CAMs may be included voluntarily before the effective date or for entities for which the requirements do not apply. In advance of implementation, auditors may want to discuss the new CAM requirements with management and audit committees.

With the exception of the provisions relating to CAMs, the new standard goes into effect for audits of fiscal years ending on or after December 15, 2017. For large accelerated filers, the provisions relating to CAMs go into effect for audits of fiscal years ending on or after June 30, 2019. They go into effect for all other filers for audits of fiscal years ending on or after December 15, 2020.

Yesterday, PCAOB Chair Jim Doty delivered this speech entitled “The PCAOB’s Initiatives to Bolster Investor Trust in the Audit”…

Still More on “GAAP Means Nothing to Me”. . .

As another follow-up to my recent blog about institutional investors’ increasing disdain for GAAP, Broc pointed me in the direction of a series of articles in “Accounting Today” that say that it’s time for a paradigm shift in the way the accountants & standard setters approach GAAP.  Why?  According to the authors – two accounting profs – it’s because GAAP simply isn’t very useful:

We’re convinced that the consequence of practitioners’ inability to change is a status quo that is an unserviceable hodge-podge remnant of out-of-date practices.
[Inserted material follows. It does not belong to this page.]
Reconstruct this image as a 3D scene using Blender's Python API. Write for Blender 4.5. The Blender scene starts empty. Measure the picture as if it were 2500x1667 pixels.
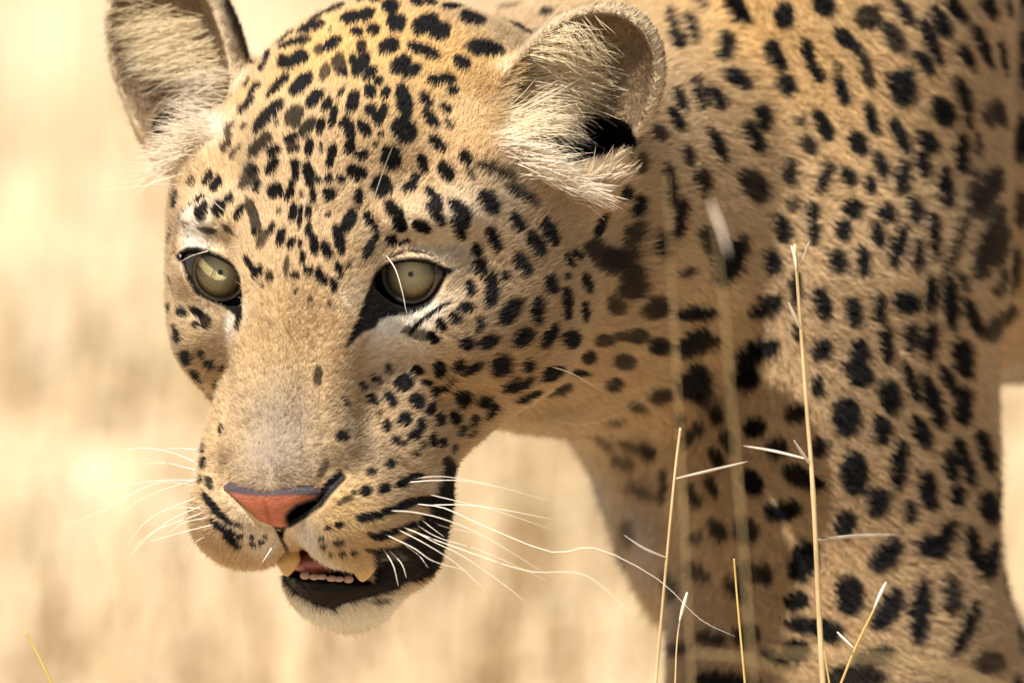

Specifically, we find today’s GAAP financial statements are as far removed from reports that meet the capital markets’ needs as hand-cranked telephones differ from smartphones. It follows, then, that financial accounting is stunningly ready for disruption.

Toward that end, we’re offering up paradigm-challenging truths to suggest that today’s financial accounting is bound to collapse. So, why would it?

It’s because the inability of practitioners to question their paradigm also keeps them from actually serving accounting’s ostensible information-providing purpose. Although they say they aim to present useful information, many inconsistencies between those words and their actions prove otherwise. Ultimately, their choices always favor what’s useful to themselves, not users.

Subsequent articles in the series drill down into some of the specific problems they have with the current financial reporting paradigm.

Corp Fin Updates “Financial Reporting Manual” for New Accounting Standards

On Friday, as noted in this Cooley blog, Corp Fin updated its “Financial Reporting Manual” to revise guidance on the pro forma impact of new accounting standards, address adoption of new accounting standards upon termination of EGC status, and clarify the effective date of the new revenue recognition & lease accounting standards for certain entities.